Lastly we got Godfall where we can end it, performance here is just bad. Do not even think about ray tracing on this game without 6600 XT or RTX 3060.

For those interested in this ASUS version of the card - we did some thermal and acoustic tests. During the test our room temperature was 22 degrees Celsius and the room noise floor was 30.5 dBa. The measuring distance from the testbench is 50 centimetres. We turned on Furmark stress test to warm it up and left it to soak until it stabilised. RX 6500 XT peaked at only 49 degrees with a maximum noise level of 31.5 dBa. It is so quiet that car noises from outside were hindering the test so we had to re-do it a few times.


I did mention earlier that this card has very high frequency and during this Furmark run it went past 2.6 GHz and bounced between 2.5 and 2.7 which is pretty crazy. I just wish it was more powerful overall.

To quickly summarize - this is a graphics card, it does graphics things, however it is not suitable for any heavy 1080p triple AAA titles at maxed settings. It is best for moderately demanding games at medium to high settings where it competes with a lot of last generation cards. It may be worth checking the used market and see what you can pick up. In general it seems like these cards will be more widely available and as I mentioned earlier, they will likely not be interesting to professional miners.
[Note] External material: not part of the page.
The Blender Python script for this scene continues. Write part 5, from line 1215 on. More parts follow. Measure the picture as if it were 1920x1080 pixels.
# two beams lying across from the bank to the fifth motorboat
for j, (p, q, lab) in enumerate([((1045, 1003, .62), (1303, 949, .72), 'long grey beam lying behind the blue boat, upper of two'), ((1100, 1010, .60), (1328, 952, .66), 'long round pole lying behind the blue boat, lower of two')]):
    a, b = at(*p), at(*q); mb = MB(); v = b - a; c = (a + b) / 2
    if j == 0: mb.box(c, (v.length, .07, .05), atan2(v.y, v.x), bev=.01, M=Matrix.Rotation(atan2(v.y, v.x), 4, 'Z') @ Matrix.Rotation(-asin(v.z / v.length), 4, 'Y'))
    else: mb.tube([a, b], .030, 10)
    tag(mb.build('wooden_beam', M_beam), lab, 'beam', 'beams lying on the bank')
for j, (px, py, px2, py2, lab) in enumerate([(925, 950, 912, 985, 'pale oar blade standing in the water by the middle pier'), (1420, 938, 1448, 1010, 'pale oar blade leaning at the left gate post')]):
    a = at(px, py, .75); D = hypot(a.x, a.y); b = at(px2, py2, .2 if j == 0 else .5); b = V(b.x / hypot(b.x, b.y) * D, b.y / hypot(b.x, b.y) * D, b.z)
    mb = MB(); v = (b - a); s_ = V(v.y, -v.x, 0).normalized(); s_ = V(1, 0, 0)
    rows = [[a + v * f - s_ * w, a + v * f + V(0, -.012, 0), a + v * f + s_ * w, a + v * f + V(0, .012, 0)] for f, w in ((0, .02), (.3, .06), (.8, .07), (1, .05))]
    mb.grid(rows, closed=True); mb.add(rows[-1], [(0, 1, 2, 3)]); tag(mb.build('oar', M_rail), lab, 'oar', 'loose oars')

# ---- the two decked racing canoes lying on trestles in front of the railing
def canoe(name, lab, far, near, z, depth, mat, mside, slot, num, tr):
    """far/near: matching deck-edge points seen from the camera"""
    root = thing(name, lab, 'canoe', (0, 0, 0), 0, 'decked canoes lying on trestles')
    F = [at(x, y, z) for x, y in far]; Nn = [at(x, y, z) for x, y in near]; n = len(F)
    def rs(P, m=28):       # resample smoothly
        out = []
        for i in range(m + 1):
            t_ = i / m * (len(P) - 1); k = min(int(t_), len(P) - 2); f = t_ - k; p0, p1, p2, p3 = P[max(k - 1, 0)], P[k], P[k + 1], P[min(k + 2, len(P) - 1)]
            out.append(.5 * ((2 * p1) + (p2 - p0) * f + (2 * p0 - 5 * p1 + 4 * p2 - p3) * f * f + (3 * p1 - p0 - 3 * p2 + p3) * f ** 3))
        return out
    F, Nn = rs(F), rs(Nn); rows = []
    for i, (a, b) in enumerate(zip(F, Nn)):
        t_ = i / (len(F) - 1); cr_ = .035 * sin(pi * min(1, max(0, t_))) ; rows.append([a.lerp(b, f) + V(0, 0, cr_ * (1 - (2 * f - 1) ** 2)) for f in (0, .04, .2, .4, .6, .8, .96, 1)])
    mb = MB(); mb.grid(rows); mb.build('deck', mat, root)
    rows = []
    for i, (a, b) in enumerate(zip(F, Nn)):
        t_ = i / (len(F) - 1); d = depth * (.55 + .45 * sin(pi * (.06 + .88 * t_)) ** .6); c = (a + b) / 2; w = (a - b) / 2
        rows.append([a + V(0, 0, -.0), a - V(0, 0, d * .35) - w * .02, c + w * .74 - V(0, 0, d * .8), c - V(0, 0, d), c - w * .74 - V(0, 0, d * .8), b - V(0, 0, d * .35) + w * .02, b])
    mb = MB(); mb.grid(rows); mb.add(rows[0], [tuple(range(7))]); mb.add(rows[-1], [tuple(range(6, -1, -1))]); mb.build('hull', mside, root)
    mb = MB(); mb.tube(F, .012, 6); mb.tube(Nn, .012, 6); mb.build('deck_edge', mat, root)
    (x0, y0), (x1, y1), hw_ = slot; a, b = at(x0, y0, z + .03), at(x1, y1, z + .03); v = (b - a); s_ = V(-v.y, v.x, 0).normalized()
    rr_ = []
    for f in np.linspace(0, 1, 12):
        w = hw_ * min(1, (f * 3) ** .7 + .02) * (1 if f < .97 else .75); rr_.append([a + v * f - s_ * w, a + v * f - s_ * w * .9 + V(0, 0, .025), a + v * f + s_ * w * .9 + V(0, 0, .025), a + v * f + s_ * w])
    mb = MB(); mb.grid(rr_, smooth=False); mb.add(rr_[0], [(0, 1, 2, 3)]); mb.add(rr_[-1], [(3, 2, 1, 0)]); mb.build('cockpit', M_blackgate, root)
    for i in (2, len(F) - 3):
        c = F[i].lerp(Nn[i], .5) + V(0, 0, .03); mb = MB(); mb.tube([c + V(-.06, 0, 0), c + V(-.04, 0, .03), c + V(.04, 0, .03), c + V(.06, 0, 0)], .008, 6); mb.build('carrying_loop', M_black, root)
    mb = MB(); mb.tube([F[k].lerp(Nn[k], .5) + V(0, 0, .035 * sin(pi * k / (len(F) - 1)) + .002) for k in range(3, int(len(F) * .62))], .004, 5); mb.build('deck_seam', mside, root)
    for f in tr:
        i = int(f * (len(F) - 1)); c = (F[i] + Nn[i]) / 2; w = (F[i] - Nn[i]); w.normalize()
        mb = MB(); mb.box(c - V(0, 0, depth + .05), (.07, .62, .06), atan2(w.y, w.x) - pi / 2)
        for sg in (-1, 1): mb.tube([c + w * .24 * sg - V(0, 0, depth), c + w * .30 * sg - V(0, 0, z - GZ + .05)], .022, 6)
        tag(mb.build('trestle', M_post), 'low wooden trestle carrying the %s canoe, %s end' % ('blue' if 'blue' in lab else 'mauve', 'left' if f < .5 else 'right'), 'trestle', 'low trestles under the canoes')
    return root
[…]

A few reasons being - first of all it only has 4GB of VRAM which is no longer suitable for Ethereum mining. Of course there are many other coins but the majority is still mining Ethereum. Second big reason is physical space - since professional miners are optimising everything under the sun (this includes the amount of cards you can fit in a given area as well as how many devices you need to clean, maintain and replace over time) having a low powered GPU like this just simply does not make sense.

To all of you who are looking for a low end low-ish price GPU, this is an extra option on the market, but if you are looking for something a bit more powerful, then I’d recommend to either wait until we have some competition from Intel or look at cards a few tiers up.